Wednesday, September 5, 2012

Invictus

Out of the night that covers me,
Black as the pit from pole to pole,
I thank whatever gods may be
For my unconquerable soul.

In the fell clutch of circumstance
I have not winced nor cried aloud.
Under the bludgeonings of chance
My head is bloody, but unbowed.

Beyond this place of wrath and tears
Looms but the Horror of the shade,
And yet the menace of the years
Finds and shall find me unafraid.

It matters not how strait the gate,
How charged with punishments the scroll.
I am the master of my fate:
I am the captain of my soul.

That's Invictus, the masterwork of William Ernest Henley, and was fist published in 1875, when Henley was only 26. He contracted tuberculosis of the bone when he was a child, and at the age of 17, a leg was amputated. he was about to lose another when he chose to work with a different doctor, Joseph Lister (yes, the guy who invented 'Listerine'). He saved the leg, and went on to live a full life.

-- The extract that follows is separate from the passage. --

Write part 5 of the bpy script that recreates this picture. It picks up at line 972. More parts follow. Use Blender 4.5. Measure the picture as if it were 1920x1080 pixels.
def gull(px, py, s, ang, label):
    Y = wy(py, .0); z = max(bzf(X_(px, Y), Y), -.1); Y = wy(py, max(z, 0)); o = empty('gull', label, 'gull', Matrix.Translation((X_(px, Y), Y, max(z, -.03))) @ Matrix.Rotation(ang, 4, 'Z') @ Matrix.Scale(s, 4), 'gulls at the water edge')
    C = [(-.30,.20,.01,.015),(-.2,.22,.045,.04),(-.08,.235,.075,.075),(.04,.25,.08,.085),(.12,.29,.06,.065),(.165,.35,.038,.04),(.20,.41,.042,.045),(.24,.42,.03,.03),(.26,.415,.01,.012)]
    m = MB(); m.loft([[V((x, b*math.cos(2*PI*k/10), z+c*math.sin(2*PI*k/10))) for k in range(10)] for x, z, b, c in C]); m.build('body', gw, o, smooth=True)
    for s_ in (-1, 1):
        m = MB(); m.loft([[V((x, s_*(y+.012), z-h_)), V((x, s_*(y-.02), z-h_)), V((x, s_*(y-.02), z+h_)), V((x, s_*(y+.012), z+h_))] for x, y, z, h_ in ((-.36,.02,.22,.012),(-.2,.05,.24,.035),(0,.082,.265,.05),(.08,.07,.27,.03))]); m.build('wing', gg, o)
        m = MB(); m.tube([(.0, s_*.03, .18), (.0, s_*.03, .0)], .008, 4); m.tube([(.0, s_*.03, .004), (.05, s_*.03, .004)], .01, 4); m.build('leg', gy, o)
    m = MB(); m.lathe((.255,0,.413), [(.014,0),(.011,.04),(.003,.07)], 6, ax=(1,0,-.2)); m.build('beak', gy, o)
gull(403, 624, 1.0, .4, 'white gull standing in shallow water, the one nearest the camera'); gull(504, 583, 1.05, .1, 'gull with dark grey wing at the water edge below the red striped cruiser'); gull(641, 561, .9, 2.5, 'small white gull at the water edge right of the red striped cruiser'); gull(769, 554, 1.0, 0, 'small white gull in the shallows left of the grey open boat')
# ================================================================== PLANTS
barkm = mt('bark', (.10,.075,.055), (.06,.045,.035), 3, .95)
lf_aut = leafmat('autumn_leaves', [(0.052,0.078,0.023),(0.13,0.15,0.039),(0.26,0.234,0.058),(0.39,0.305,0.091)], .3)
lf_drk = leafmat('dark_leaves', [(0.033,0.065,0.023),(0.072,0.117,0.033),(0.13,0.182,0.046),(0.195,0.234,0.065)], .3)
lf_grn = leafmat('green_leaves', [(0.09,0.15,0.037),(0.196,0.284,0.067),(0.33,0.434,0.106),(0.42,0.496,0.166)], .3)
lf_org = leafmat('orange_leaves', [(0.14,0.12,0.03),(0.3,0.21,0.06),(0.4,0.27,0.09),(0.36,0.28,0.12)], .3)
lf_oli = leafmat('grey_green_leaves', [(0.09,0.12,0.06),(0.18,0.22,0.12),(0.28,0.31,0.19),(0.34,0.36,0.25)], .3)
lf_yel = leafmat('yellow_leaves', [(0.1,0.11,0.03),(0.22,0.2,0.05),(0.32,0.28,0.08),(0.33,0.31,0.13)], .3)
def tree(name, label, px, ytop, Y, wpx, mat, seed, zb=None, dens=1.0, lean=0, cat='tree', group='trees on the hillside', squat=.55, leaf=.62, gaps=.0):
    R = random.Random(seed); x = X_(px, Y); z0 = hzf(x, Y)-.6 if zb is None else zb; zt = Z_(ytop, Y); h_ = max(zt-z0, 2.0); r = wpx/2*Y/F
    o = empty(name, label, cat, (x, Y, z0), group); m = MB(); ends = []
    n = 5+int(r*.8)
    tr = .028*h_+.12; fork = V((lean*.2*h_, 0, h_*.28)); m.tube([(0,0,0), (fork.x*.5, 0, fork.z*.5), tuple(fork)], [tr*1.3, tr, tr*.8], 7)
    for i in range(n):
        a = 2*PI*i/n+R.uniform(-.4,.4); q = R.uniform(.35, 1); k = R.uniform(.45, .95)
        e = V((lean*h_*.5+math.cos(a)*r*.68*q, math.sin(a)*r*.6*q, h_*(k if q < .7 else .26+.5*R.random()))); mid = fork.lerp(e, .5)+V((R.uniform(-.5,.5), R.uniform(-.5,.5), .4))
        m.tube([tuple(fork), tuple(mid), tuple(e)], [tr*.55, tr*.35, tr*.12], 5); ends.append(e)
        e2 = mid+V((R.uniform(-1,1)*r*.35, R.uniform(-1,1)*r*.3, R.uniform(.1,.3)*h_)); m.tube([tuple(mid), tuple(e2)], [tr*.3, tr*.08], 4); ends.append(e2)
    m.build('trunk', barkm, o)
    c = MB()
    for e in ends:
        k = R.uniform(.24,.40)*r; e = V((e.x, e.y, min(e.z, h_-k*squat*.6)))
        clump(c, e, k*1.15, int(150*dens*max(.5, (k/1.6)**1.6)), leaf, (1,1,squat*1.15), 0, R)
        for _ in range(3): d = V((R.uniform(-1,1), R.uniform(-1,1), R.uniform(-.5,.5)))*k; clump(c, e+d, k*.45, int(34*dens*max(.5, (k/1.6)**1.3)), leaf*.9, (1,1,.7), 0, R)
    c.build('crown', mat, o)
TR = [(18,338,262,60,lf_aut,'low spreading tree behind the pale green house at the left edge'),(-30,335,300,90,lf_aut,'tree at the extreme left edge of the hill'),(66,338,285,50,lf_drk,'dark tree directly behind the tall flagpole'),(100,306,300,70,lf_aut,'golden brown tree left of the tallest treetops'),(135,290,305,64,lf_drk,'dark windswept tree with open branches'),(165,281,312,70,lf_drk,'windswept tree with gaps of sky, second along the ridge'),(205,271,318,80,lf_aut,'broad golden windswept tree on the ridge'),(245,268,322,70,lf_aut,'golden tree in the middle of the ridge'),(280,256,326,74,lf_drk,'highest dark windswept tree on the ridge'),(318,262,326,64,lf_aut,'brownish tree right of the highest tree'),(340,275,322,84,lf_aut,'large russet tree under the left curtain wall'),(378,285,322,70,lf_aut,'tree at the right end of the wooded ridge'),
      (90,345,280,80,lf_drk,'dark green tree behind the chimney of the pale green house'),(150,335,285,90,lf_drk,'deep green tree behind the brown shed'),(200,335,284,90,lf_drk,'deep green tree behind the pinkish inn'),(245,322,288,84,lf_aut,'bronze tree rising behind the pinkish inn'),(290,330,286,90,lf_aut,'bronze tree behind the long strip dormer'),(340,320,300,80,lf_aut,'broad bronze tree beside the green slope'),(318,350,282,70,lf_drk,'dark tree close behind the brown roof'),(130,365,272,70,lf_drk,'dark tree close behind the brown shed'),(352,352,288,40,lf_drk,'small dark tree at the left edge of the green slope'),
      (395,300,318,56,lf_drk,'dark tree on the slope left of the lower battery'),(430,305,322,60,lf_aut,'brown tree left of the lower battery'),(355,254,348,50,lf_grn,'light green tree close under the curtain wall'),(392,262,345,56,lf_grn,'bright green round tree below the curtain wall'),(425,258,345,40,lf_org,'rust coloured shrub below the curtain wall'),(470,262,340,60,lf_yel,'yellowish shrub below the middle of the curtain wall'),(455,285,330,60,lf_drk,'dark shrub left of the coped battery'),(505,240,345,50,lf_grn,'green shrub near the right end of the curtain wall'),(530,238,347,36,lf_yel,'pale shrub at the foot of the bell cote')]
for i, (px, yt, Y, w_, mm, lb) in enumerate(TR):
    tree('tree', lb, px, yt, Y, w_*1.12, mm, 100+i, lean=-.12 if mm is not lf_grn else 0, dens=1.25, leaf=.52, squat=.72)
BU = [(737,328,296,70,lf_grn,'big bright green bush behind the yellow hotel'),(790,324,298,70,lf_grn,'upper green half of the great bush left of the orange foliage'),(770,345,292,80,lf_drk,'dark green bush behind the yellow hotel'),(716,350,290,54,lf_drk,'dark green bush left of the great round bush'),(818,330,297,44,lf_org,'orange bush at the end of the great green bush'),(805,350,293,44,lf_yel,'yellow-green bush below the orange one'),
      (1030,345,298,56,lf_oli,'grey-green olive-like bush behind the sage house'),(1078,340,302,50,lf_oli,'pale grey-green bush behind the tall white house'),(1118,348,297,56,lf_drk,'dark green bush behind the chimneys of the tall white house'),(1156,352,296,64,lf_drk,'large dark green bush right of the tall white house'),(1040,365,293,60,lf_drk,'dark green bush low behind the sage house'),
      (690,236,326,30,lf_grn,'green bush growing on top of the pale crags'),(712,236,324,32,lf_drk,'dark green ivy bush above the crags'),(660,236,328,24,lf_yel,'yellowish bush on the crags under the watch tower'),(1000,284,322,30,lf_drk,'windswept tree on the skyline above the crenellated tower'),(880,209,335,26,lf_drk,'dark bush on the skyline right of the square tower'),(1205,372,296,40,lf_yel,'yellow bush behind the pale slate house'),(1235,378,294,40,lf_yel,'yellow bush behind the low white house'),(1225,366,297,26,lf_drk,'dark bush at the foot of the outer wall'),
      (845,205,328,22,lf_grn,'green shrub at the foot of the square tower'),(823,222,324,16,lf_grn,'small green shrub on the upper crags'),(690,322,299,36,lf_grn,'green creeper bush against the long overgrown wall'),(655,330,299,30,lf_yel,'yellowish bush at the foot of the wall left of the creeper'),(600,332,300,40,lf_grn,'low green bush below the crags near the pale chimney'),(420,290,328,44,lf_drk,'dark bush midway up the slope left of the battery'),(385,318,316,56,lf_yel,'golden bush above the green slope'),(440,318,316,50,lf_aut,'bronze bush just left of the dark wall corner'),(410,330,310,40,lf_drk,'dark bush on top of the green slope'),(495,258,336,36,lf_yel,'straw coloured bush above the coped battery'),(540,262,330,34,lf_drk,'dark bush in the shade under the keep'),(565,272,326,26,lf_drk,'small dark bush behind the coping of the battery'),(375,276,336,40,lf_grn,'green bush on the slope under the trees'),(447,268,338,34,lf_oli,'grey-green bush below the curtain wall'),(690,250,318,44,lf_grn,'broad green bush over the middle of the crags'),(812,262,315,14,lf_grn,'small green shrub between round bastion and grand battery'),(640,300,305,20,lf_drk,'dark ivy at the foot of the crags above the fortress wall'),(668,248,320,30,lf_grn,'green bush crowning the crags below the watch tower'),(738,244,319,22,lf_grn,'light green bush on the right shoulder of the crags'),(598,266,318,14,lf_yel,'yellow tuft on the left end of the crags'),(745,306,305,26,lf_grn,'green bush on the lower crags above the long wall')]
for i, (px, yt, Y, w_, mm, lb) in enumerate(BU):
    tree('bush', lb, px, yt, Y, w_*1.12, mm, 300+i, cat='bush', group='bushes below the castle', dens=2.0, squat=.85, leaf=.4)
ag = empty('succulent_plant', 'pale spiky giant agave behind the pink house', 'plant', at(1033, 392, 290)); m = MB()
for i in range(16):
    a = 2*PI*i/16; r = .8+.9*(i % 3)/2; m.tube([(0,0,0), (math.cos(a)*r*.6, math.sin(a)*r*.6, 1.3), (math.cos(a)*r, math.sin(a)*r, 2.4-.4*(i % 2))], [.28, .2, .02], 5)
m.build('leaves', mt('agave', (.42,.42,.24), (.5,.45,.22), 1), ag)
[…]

Invictus was a major support to Nelson Mandela during his years on Robbens Island (and lent its title to a 2009 movie about Mandela - well worth watching!); the last two lines are probably some of the most-quoted lines in English poetry.

I'd love to be able to claim a strong sense of identification with the spirit of this poem...but I can't. I've certainly seem my share of fell clutches of circumstance and bludgeonings, but if I'm honest, I've just gotten by. I can identify more with the Viet Nam mantra, "don't mean nothin'".

What about you? How do you relate to Invictus?